While bright fall sunshine warmly lights the exterior of the Walker Art Building, a more sinister atmosphere grabs hold inside. The new media exhibit,"Errant Behaviors," by Chicago-based artist Anne Wilson, is a macabre personification of those forgotten bits of fabric at the bottom of a sewing kit.

Set to haunting sounds reminiscent of creaking wood and microphone feedback, Wilson uses stop-motion animation to give a haunting personality to otherwise mundane objects. The two screens that make up this exhibit loop through a myriad of interesting yet absurd motions. Wilson's main subjects are small pins, bits of lace, and black thread that are all choreographed to interact with one another in a way that reflects Wilson's dark sense of humor. Cultish in their actions, these small objects are a messy meditation on Gothic themes. The stark lighting of the media reel highlights the intensity of the movements and the jerky awkwardness that Wilson employs.

"It's very interesting. I keep viewing it in terms of human motion despite the fact that they are inanimate objects. It's very disconcerting," a museum patron said.

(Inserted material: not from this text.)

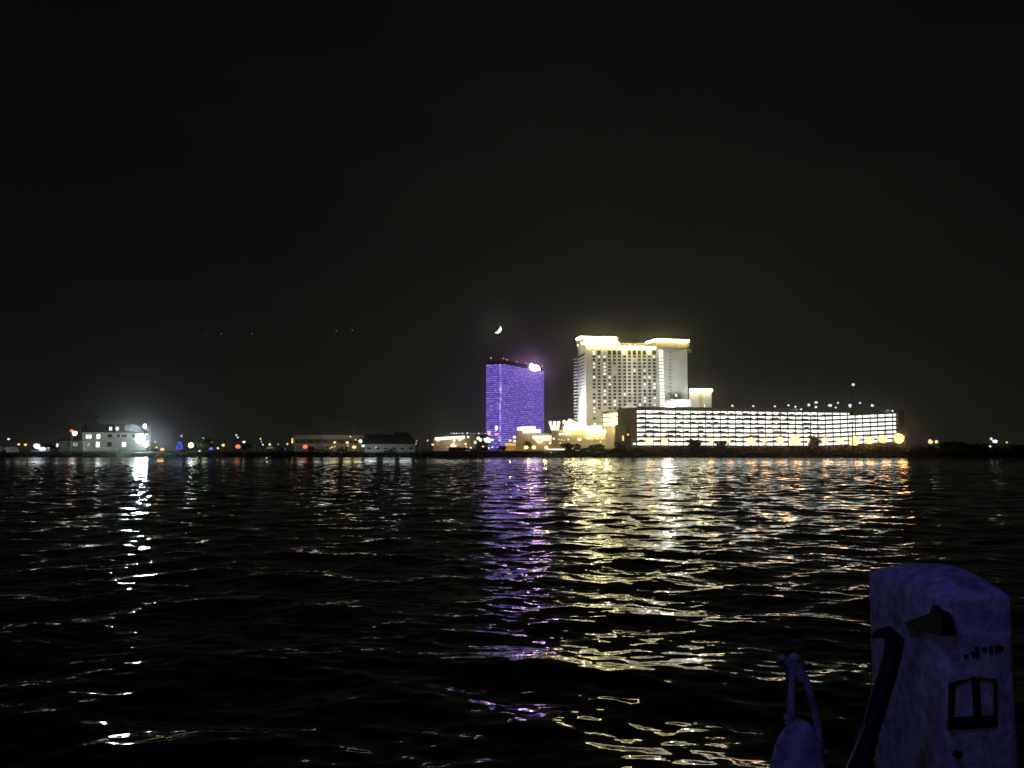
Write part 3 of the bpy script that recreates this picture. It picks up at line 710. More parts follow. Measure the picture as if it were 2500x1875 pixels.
# ------------------------------------------------------------------ two-storey office and dark-roofed boathouse
def office():
    Y = 455; g = GZ(Y)
    f = Frame(at(717, 1080, 452), at(892, 1080, 458))
    root = empty('office_block', (*f.P(f.L / 2, 5), g), 'flat-roofed two-storey pale office block with warm ground floor lights beside the boathouse', 'office')
    zt = f.z(800, 1062); zb = f.z(800, 1072); zc = f.z(800, 1083); zd = f.z(800, 1089)
    m = MB(); f.box(m, 0, f.L, 0, 14, zb, zt); f.box(m, 0, f.L, .6, 14, zc, zb); f.box(m, 0, f.L * .62, 0, 14, zd, zc); f.box(m, f.L * .62, f.L, .6, 14, zd, zc); f.box(m, 0, f.L, 2.0, 14, g, zd); m.build('wall', D['grey'], root)
    m = MB(); f.box(m, .5, f.L - .5, .45, .6, zc + .1, zb - .1); m.build('window_band', D['glass'], root)
    for i in range(9):
        u = .5 + (f.L - 1) * (i + .5) / 9; m = MB(); f.box(m, u - .12, u + .12, .30, .45, zc + .1, zb - .1); m.build('mullion', D['grey'], root)
    for i in range(8):
        u = 1 + (f.L - 2) * i / 7; m = MB(); f.box(m, u - .2, u + .2, .2, .6, g, zd); m.build('column', D['paint'], root)
    for px, w in ((760, 3), (800, 3.2), (840, 3)):
        u = f.u(px); m = MB(); f.box(m, u - w / 2, u + w / 2, 1.9, 2.0, g, g + 2.4); m.build('door', D['glass'], root)
    for px, py, r, mt in ((817, 1080, .75, WARM), (848, 1080.5, .85, WARM), (806, 1094, .45, emit_w), (811, 1092, .5, WARM), (818, 1090, .4, emit_w), (849, 1088, .5, emit_w), (868, 1074, .45, WARM), (855.5, 1066, .4, COOL)):
        m = MB(); m.ball(at(px, py, 451), r, .4, r * .75); m.build('wall_lamp', mt, root)
    m = MB(); p = at(713.5, 1076, 451); m.box(p.x - .35, p.x + .35, p.y - .3, p.y + .3, p.z - 1.3, p.z + 1.3); m.build('wall_lamp', AMBER, root)
    for px, z in ((734, 1046), (793, 1055), (864, 1038)):
        a = at(px, 1062, 460); m = MB(); m.tube([a, (a.x, a.y, ZY(z, 460))], .12, 5); m.build('antenna', D['paint'], root)
    for px, e in ((735, 150), (775, 130), (817, 380), (848, 460), (875, 320)):
        light('POINT', 'office_lamp', at(px, 1084, 446), e, (1, .78, .45) if px > 800 else (.95, .95, .8), root, 2.2)
    light('POINT', 'office_lamp', at(800, 1069, 443), 380, (1, .95, .75), root, 2.5)
office()
def boathouse():
    f = Frame(at(891, 1080, 424), at(1013, 1080, 430)); g = GZ(425)
    root = empty('boathouse', (*f.P(f.L / 2, 5), g), 'long pale boathouse with a big black roof standing near the water', 'boathouse')
    ze = f.z(950, 1084.5); zt = f.z(950, 1058); dep = 13
    m = MB(); f.box(m, 0, f.L, 0, dep, g, ze); m.build('wall', D['white'], root)
    P = f.P; o = .7
    m = MB(); e = [P(-.5, -o), P(f.L + .5, -o), P(f.L + .5, dep + o), P(-.5, dep + o)]; r = [P(.6, 3.2), P(f.L - 1.8, 3.2), P(f.L - 1.8, dep - 3), P(.6, dep - 3)]
    vs = [(*p, ze) for p in e] + [(*p, ze + .3) for p in e] + [(*p, zt - .5) for p in r] + [(*r[0], zt - .2), (*P(f.L * .62, 3.2), zt - .1), (*P(f.L * .66, 3.2), zt + .5), (*P(f.L - 3, 3.2), zt + .3)]
    m.add(vs[:12], [(3, 2, 1, 0), (0, 1, 5, 4), (1, 2, 6, 5), (2, 3, 7, 6), (3, 0, 4, 7), (4, 5, 9, 8), (5, 6, 10, 9), (6, 7, 11, 10), (7, 4, 8, 11), (8, 9, 10, 11)])
    m.build('roof', D['roof'], root)
    m = MB(); f.box(m, f.L * .62, f.L - 3, 3.6, dep - 3.4, zt - .5, zt + .6); m.build('roof_ridge', D['roof'], root)
    for i in range(6):
        u = f.L * (i + .5) / 6; m = MB(); f.box(m, u - 1.4, u + 1.4, -.08, .05, g + .2, ze - 1.1); dr = m.build('door', D['paint'], root)
        m = MB(); f.box(m, u - .9, u + .9, -.14, -.085, ze - 2.6, ze - 1.6); m.build('pane', D['glass'], dr)
    for i in range(7):
        u = f.L * i / 6; m = MB(); f.box(m, max(u - .15, 0), min(u + .15, f.L), -.35, -.1, g, ze); m.build('post', D['paint'], root)
    m = MB(); m.ball(at(918, 1093, 423), .3); m.build('wall_lamp', emit_s, root)
    for px, e in ((905, 300), (950, 200), (990, 220)): light('POINT', 'boathouse_fill', at(px, 1096, 415), e * 2.2, (.88, 1, .98), root, 3.0)  # added fill that brightens the boathouse wall, no fittings at the eaves
boathouse()

# ------------------------------------------------------------------ lamps
COLS = {'cool': (.88, 1, 1), 'warm': (1, .8, .45), 'sodium': (1, .55, .18), 'amber': (1, .6, .2), 'red': (1, .12, .06), 'blue': (.1, .12, 1)}
def lamp(px, py, Y, r, mat, label, cat='street lamp', name='street_lamp', group=None, glow=None, base=None, sq=.85, arm=False, pole=D['metal']):
    p = at(px, py, Y); zb = GZ(Y) if base is None else base; rad = r * mpp(Y) * (.74 if group in (S, globals().get('M_')) else 1)
    root = empty(name, (p.x, p.y, zb), label, cat, group)
    m = MB(); m.tube([(p.x, p.y + rad * .5, zb), (p.x, p.y + rad * .5, p.z - rad * .5)], [.14, .09], 6); m.build('pole', pole, root)
    m = MB(); m.ball(p, rad * rnd.uniform(.75, 1.1), rad * .8, rad * sq * rnd.uniform(.75, 1.05), jit=.16, seed=int(px)); m.build('lamp_head', mat, root)
    if glow: light('POINT', 'lamp_glow', p + Vector((0, -rad - .6, -.2)), glow[0], glow[1], root, 3.4 if glow[0] > 1200 else 1.6)
    return root
S = 'shore lamps beside the station house'
lamp(21, 1072, 470, 4.5, COOL, 'small white lamp high above the pale dome at the dark shore end', group=S)
lamp(46, 1085, 460, 4.5, WARM, 'cream white lamp just above the pale dome, paler than its amber neighbour', group=S)
lamp(62, 1086, 462, 5, AMBER, 'amber lamp next to the cream lamp by the pale dome', group=S)
lamp(379, 1079, 470, 3, COOL, 'tiny white lamp between the station mast and the orange light', group=S)
lamp(396, 1097, 440, 9, AMBER, 'broad low orange lamp on the bank beyond the station house', group=S, sq=.55, glow=(260, COLS['sodium']))
lamp(382, 1092, 446, 6, AMBER, 'smaller orange lamp tucked against the broad orange lamp', group=S, sq=.5)
lamp(140, 1087, 438, 4, COOL, 'pale greenish white lamp post in the dark beside the station wing', group=S, sq=1.5)
sig = lamp(175, 1052, 420, 7.5, REDHOT, 'signal lamp glowing white and red on a pale pole before the station gable', 'signal lamp', 'signal_lamp', glow=(80, (1, .4, .3)), pole=D['paint'])
m = MB(); m.ball(at(182.5, 1058, 420), 1.25, .8, 1.1, jit=.1); m.build('lamp_head', emit('lamp_cream_hot', (1, .85, .75), 3), sig)
M_ = 'small lamps along the middle of the far shore'
for row in (
    (443, 1064, 470, 3.2, COOL, 'white lamp right above the blue-lit tree'),
    (496, 1069, 480, 3, DIM, 'faint white lamp glimmering at the crown of the green-lit tree'),
    (516, 1079, 480, 2.6, emit_w, 'faint yellow lamp beside the green-lit tree'),
    (487, 1101, 430, 3.2, COOL, 'low white lamp at the foot of the green-lit tree'),
    (532, 1094, 470, 4.5, WARM, 'white lamp lower of the pair between the green tree and the red lamp'),
    (545, 1087, 474, 5.2, WARM, 'white lamp higher of the pair between the green tree and the red lamp'),
    (577, 1062.5, 480, 3.4, COOL, 'white lamp top of the two stacked above the big red lamp'),
    (580.5, 1068, 478, 2.8, COOL, 'white lamp below its twin straight above the big red lamp'),
    (595.5, 1079, 470, 5, NEONW, 'round white lamp just beside and above the red lamp'),
    (636, 1071.5, 480, 3.2, WARM, 'white lamp topmost of the three before the pale canopy'),
    (638, 1078, 482, 2.8, DIM, 'dim grey lamp midway down the column of three near the canopy'),
    (642, 1085.5, 478, 3, COOL, 'white lamp lowest of the three near the pale canopy'),
    (658.5, 1085, 475, 4.6, WARM, 'yellow lamp hanging just over the pale canopy'),
    (679, 1084.5, 476, 2.6, DIM, 'dim white lamp between the pale canopy and the office block'),
    (701.5, 1084, 468, 3.8, AMBER, 'yellow lamp at the near corner of the office block'),
    (880, 1077.5, 449, 6.5, NEONW, 'wide white lamp between the office block and the boathouse roof'),
    (886.5, 1088.5, 420, 6, COOL, 'bright greenish white lamp at the boathouse wall end'),
    (865, 1091.5, 447, 7, WARM, 'big cream lamp before the end of the office block'),
    (1014.5, 1083, 470, 3.6, AMBER, 'yellow lamp beyond the far end of the boathouse'),
    (1017.5, 1076, 480, 2.4, emit_w, 'faint amber lamp above the yellow lamp past the boathouse'),
    (1044, 1075.5, 600, 3.6, AMBER, 'amber lamp alone between the white pole and the bright-edged hall'),
    (1056.5, 1085.5, 590, 4.4, WARM, 'cream lamp low before the bright-edged hall'),
    (1069, 1085.5, 592, 2.2, DIM, 'faint lamp next to the cream lamp before the bright-edged hall'),
):
    px, py, Y, r, mt, lb = row
    lamp(px, py, Y, r, mt, lb, group=M_, glow=None)
lamp(581, 1090, 452, 6.2, REDHOT, 'red beacon lamp glowing on the bank below two stacked white lamps', 'beacon', 'beacon_lamp', 'red beacons on the far bank', glow=(60, COLS['red']))
lamp(745, 1090.5, 446, 6.2, REDHOT, 'red beacon lamp glowing before the office block', 'beacon', 'beacon_lamp', 'red beacons on the far bank', glow=(60, COLS['red']))
lamp(515, 1095, 455, 4.4, BLUE, 'small blue light low beside the green-lit tree', 'light', 'blue_light', 'small blue lights on the bank', sq=.6)
lamp(695, 1096, 450, 4.4, emit('lamp_blue_dim', (.10, .08, .8), .35), 'dim blue light low before the office corner', 'light', 'blue_light', 'small blue lights on the bank', sq=.6)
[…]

In one scene, an unraveling thread takes on the noise of a piece of wood straining under immense weight before it snaps. In another, thread is wound tightly around pins reaching out toward one another in a grotesque, grasping manner. Wilson continually comes back to the image of bits of tangled lace converging on one another in a seemingly random tower of black shapes. In the most disturbing image, hundreds of pins gather together at the center of the screen in a teeming, pulsating mass that reminds the viewer of a hellish pin cushion. Many images also imitate scenes found in nature; one in particular takes on the shape of a teeming jungle.

On her Web site, www.annewilsonartist.com, Wilson describes her work as "the props of both domestic culture and larger social systems. I join together the points where these systems overlap, and where issues of sexuality and decorum, vitality and death construct meaningful relationships, and find release."

A world-renowned media artist, Wilson has tenured exhibits at the Metropolitan Museum of Art, the Art Institute of Chicago and the 21st Century Museum of Contemporary Art in Kanazawa, Japan. In addition to the sewing scraps in "Behaviors," Wilson also uses hair as a medium. In one of her most abstract pieces, rotating human participants wound neon green thread through a weaving warp in a downtown Chicago gallery.

The Media Gallery, a unique portion of the Walker Art Museum, has hosted many modern artists and is highly regarded among museum staff.

"Media art has been so dependent on the technological innovations of the 20th century. It is really a very current genre and offers our visitors opportunities to explore the themes and concepts put forth by our artists in very interactive and relevant ways," Curatorial Assistant Kacy Karlan said.

"Media installations introduce some contemporary punch to the museum programming," she added

Wilson's work is an example of technology-ridden art, but one that also invokes thought and emotion. "Errant Behaviors" will be on display in the Media Gallery in the Walker Art Museum until January 18, 2009.